From the dawn of the Industrial Revolution in the 1750s until the
1880s, it took humanity 130 years to develop the technology and
infrastructure needed to mass-generate and transmit energy using
electricity.
It then took us another century to figure out that we are doing it wrong.
The oil crisis of the mid-1970s forced us to rethink the way we
generate, distribute, and consume energy, but it wasn’t until the turn
of the 21st century that the first serious attempts to deploy low-carbon
energy technologies on a large scale.
Fast-forward to the present day, the modern power system features
technologies, components and materials that did not exist outside the
laboratory two decades ago, while it is being controlled using novel
methods, including advanced control and artificial intelligence, made
possible by the advent of high-speed telecommunications and the
explosion of cheap computing power.
Countries are committing to shifting to a net-zero carbon energy
system, with Scotland being one of the pioneers. But are these efforts
enough to avert the oncoming climate crisis?

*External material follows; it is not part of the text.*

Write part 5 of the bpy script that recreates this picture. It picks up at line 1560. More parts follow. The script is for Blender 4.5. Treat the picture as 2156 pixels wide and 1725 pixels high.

This talk will give an overview of the recent technological advances
that enable the utilisation of low-carbon solutions and will highlight
how our research helps pave the way for the transition towards a
sustainable, citizen-centric, agile energy system.
BiographyProfessor Kiprakis was born in Crete, Greece, where he completed his
undergraduate studies in Electronics Engineering, at the Hellenic
Mediterranean University. His interest in renewable energy brought him
to the University of Edinburgh in 2000 for a PhD in Electrical Power
Systems, which he followed up with postdoctoral research in marine
renewables and smart grids in the School's Institute for Energy Systems.
Since 2011 he has been an academic at the School of Engineering, and
in 2022 he was promoted to the Personal Chair of Agile Energy Systems.
Professor Kiprakis currently leads a group of 12 researchers working
across the whole field of low carbon energy generation, distribution and
use, while he teaches control engineering and solar energy at both
undergraduate and postgraduate levels.